The Government’s approach is failing at every level. The number of offences committed is shocking enough. The number that do not get reported is shocking enough. The number of reported offences that get inadequately investigated is shocking. The number of cases that have been investigated that get submitted to the Crown Prosecution Service is shocking. The number of cases that get referred to the CPS, but that wait so long to get into court that the victim removes their support for the trial is appalling, as is the number convicted. At every level, this is an absolute crisis and an epidemic that the Government and we all collectively are failing to address.

It is regrettable that the Home Secretary is not responding to this debate, because it would have sent a powerful message if she had come and said, “I am fronting up here. I am taking this seriously. I am not going to delegate this to my junior Minister. I will be the one to respond to this debate.” I put that on the record.

One of the important things that came across very strongly in the debate that we had about stalking was that, when it comes to sexual and domestic violence and stalking, there is such a responsibility on the victim of crime to prove that an offence has taken place, in a way that does not happen if we report to the police that we have been attacked and beaten up or that something has been stolen. In those cases, it is accepted there is a likelihood that the offence has taken place. When it comes to these kinds of offences against women, there is a huge burden of proof on the woman to prove that something has taken place.

I want to talk particularly about the important issue of stalking. The motion does not talk about stalking, but the matter is incredibly important to us in Chesterfield in the light of the Gracie Spinks murder. We need police forces across the country consistently to provide stalking advocacy services for victims and to ensure that every police officer recognises what stalking is all about and the impacts of that offence. Importantly, we have been talking about online violence against women, but often if the police investigate the online case, they will get the evidence they need to back up the stalking case.
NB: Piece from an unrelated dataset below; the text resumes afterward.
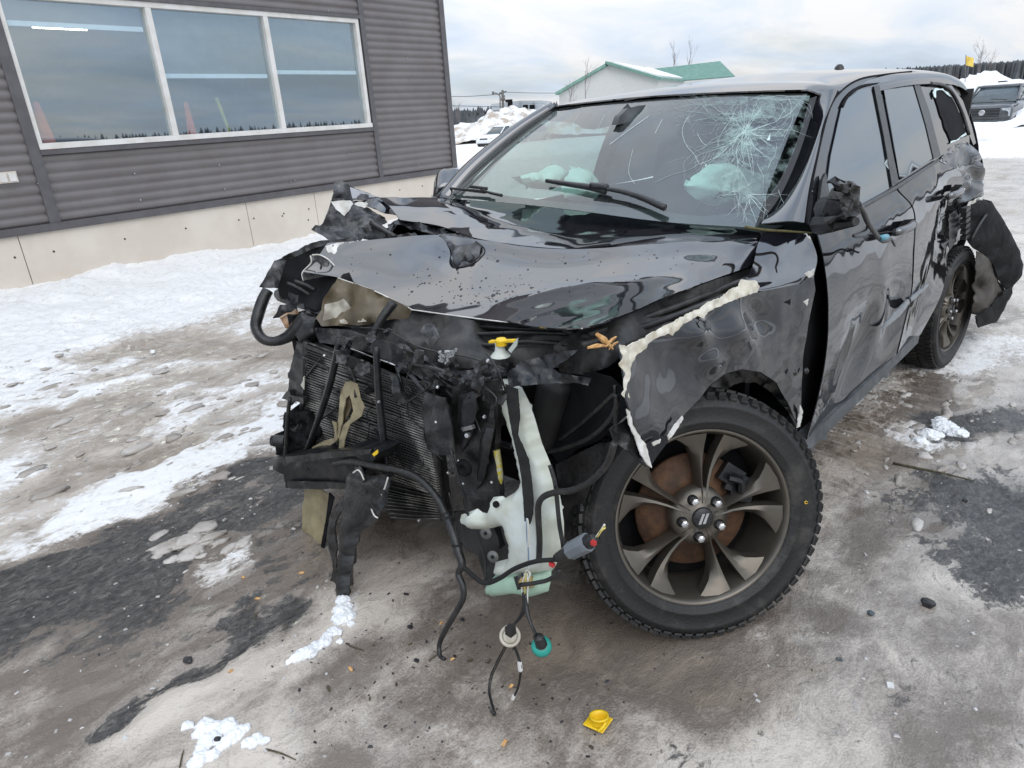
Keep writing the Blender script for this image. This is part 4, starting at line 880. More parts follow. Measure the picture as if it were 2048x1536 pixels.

Alongside all the pressures that this motion places on the Government, there is a need for us collectively to have a candid conversation about the culture of male violence and the culture, particularly among younger men and older boys, of watching porn and in particular the kind of porn, readily available on the internet, that normalises vicious sexual violence against women. The Government have been too quiet on that, and it needs to be said.

The motion

“condemns the Government for failing to take sufficient action”.

I do not think that anyone who has listened to the statistics that have been put out today can have any doubt that insufficient action has been taken. I welcome the positive tone we heard from the Minister, but we all need to be relentlessly saying to the Minister and the Government that the time for talk is over. We need to see a collective approach that addresses the manifold failures we have here so that more of our sisters, wives and daughters can live more peacefully in the future.